When you go into the 7-11, there are certain
items throughout the store that are complementary products. Creamers,
straws, napkins, stuff along those lines. I think we could literally
put the napkin companies out of business if all of
us went to 7-11 everyday and took 2 hand fulls of napkins. I call this
theory “Napkins for Life”.
Using the “Napkins for Life” process, the United
States could cut down 18 million less trees per year and shut down over
14,000 napkin producing factories. These reallocated workers could
then move up to the paper towel companies or even
the plasticware facilities that are spread throughout out the United
States.
Try it out because it works. The second someone
questions you, just say, “Where’s the sign that says I can’t take 2
hand fulls of napkins?” You know why you ask this question right?

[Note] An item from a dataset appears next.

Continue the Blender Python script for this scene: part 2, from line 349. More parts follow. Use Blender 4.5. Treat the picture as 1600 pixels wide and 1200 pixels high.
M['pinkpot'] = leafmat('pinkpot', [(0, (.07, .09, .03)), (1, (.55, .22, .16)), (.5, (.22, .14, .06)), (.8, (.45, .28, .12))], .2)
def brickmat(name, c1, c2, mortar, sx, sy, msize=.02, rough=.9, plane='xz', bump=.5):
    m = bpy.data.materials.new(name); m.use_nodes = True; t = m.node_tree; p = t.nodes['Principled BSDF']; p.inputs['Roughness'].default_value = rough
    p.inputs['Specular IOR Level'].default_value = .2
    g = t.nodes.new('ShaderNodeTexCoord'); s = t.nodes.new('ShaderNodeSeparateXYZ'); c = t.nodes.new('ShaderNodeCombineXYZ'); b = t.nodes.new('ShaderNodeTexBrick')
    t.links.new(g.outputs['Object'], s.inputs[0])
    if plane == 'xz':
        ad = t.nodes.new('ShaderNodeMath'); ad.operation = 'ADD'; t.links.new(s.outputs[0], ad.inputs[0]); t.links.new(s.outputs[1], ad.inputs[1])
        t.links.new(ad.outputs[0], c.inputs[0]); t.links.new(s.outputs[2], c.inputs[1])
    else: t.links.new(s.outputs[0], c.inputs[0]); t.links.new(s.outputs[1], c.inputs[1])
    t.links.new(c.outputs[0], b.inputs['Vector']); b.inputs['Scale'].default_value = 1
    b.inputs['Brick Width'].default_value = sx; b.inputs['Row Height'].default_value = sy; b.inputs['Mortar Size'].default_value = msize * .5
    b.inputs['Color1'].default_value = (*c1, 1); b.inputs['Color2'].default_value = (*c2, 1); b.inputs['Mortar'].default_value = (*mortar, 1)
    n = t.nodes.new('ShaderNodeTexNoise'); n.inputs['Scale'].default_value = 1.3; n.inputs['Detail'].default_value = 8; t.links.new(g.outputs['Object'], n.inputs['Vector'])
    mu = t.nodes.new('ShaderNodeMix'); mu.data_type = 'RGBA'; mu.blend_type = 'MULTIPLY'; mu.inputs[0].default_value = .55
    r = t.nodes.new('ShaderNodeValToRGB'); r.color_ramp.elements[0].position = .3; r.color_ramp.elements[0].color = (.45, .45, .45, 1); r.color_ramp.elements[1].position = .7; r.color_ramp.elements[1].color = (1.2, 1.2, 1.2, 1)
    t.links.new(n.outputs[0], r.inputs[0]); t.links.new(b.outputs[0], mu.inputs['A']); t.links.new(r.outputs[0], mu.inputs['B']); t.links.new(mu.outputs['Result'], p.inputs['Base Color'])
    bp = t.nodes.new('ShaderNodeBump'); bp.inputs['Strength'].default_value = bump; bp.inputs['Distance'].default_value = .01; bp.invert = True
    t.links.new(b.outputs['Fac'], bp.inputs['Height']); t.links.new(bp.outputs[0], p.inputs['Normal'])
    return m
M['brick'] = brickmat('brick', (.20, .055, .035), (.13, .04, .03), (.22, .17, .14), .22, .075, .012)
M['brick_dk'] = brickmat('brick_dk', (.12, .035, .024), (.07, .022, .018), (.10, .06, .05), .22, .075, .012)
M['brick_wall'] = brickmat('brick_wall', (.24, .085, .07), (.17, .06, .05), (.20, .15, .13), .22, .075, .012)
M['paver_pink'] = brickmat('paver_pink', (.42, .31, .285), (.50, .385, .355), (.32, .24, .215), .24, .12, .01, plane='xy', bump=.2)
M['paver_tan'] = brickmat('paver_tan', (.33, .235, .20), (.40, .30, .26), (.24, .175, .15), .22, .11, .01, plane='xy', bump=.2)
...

Because there is no sign! Easy win in the argument
column!
“Napkins for Life” was initially founded in
Wisconsin by an elderly man named Simon O’Finkle. Mr. O was a visionary
until his love affair with system manipulation got the best of him.
Simon tried to start heisting ATM machines from Kwik
Stops because they didn’t have a sign on them deterring the act. He
was shot with a tazer in the nuts by an over-eager security guard. No
one could have known he had his original testicles replaced with gold
plated pewter nuts. The electric shot triggered
a small fire in his pants and as he panicked he began to pass gas
excessively. The fire raged and consumed his body from the inside out.
I am now leading the parade for “Napkins for
Life”. I will not be tazed in the nuts and have a small fire grow due
to my inability to control my flatulence. I WILL lead this country to
economic freedom!
I am running as an independent for the Office of
President. I am going to be a write in and really the only thing I
have going right now is “Napkins for Life” but it’s better than nothing!
Sleep well, stay strong and most of all NEVER CONFORM!